A morte de Immanuel Wallerstein é uma perda irreparável para as ciências
sociais. Foi, sem sombra de dúvida, o mais notável sociólogo norte-americano do
século XX e o de maior projecção internacional. O seu maior mérito foi ter levado
gerações sucessivas de sociólogos a deixarem para trás a unidade de análise em que
se tinham treinado (as sociedades nacionais) e a debruçarem-se sobre o sistema
mundo ( a economia-mundo e o sistema de estados soberanos). Na esteira de Fernand Braudel, Wallerstein estava convencido de que as dependências e interdependências crescentes no sistema mundial faziam dele a unidade de análise donde se poderiam gerar melhores hipóteses de trabalho para o estudo das próprias sociedades nacionais. Esta ruptura analítica criou-lhe muitas incompreensões nos EUA. Mas, como era um intelectual global e que lia as ciências sociais em várias línguas, ao contrário da maioria dos seus compatriotas, isso pouco o afectou. Conviveu com quase todos os líderes dos movimentos de libertação contra o colonialismo antes e depois das independências, e organizou projectos com os cientistas sociais desses países no sentido de ajudar a construir as novas comunidades científicas. Recordemos um caso em particular, o do Centro de Estudos Africanos da recentemente criada Universidade Eduardo Mondlane, coordenado por Aquino de Bragança.
Foi um sociólogo comprometido com o destino do mundo e, sobretudo,
com o destino das populações mais vulneráveis, cuja libertação só seria possível
numa sociedade pós-capitalista, socialista. Por essa razão, acompanhou-nos desde a
primeira hora no Forum Social Mundial, de 2001 a 2016, ano em que, pela última
vez, estivemos juntos.
A sua atitude científica levou-o questionar todo o pensamento ocidental
eurocêntrico, uma das muitas afinidades que nos uniram. Guardo com carinho, do
início das nossas relações, a leitura generosa que Immanuel fez de um livrito de
reflexões epistemológicas que eu acabara de publicar: Um discurso sobre as ciências
(1987). De imediato se propôs publicá-lo em Review, a prestigiada revista do
Fernand Braudel Center, de que era então director, na Universidade de Nova IorqueBinghamton. Pouco depois, dirigiu um grande projecto internacional com profundas preocupações epistemológicas anti-eurocêntricas financiado pela Fundação
Calouste Gulbenkian, o qual intitulou “To Open the Social Sciences”.
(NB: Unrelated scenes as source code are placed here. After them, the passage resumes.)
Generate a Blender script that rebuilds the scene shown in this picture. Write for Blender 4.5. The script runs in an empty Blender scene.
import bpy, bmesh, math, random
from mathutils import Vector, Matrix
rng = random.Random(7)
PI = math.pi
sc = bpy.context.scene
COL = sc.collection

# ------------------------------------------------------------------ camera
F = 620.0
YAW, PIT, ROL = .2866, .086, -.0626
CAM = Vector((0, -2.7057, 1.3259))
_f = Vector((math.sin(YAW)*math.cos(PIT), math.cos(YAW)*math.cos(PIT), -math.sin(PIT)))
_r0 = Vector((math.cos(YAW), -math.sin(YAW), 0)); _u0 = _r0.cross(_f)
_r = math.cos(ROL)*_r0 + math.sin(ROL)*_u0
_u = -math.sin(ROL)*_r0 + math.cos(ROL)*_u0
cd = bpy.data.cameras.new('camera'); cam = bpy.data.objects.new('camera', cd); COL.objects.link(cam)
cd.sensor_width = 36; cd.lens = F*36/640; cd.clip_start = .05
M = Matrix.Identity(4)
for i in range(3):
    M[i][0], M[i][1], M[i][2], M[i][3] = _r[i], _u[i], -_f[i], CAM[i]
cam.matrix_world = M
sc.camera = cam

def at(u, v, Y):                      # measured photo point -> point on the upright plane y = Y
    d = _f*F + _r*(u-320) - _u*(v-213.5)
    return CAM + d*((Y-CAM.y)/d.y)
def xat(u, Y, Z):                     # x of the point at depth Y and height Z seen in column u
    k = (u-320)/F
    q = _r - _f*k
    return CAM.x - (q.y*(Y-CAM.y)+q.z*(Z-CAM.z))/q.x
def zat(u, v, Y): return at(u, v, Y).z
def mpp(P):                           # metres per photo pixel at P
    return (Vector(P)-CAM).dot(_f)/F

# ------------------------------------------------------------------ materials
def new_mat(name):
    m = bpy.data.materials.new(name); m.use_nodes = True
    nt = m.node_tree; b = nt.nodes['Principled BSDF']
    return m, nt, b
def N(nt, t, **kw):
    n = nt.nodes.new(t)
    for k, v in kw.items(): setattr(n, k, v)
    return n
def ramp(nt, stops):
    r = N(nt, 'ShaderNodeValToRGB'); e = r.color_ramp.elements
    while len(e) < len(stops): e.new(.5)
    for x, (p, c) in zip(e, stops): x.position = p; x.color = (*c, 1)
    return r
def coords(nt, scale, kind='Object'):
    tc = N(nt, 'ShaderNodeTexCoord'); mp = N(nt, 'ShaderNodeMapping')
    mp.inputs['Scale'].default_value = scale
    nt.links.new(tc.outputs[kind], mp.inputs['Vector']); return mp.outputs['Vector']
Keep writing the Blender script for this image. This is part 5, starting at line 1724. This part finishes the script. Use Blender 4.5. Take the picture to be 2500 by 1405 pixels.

Foi muito intensa a relação de Immanuel Wallerstein com o Centro de Estudos
Sociais da Faculdade de Economia da Universidade de Coimbra. Um dos nossos
professores e investigadores, Carlos Fortuna, tinha já feito o doutoramento em
Binghamton sob a sua orientação. Numa das primeiras visitas de Wallerstein ao
CES, discutimos amplamente a relevância do conceito de semiperiferia para
caracterizar países como Portugal. Acontece que este e outros países situados na
Europa tinham características sociais muito distintas das de países semiperiféricos
em outros continentes. Começou aí o nosso trabalho de reformular a teoria da
semiperiferia de modo a adequá-la à nossa realidade, o que viria a resultar num dos
modos mais frutuosos de analisar a sociedade portuguesa. Foi por nossa iniciativa
que a Universidade de Coimbra teve a honra de lhe outorgar o Doutoramento
Honoris Causa.
A melhor maneira de honrar a memória de Immanuel Wallerstein é continuar
o nosso trabalho sem esquecer o entusiasmo, o profissionalismo e a forma brilhante
como soube combinar objectividade científica e compromisso com os deserdados da
terra, uma atitude que sempre procurou incutir em todos nós.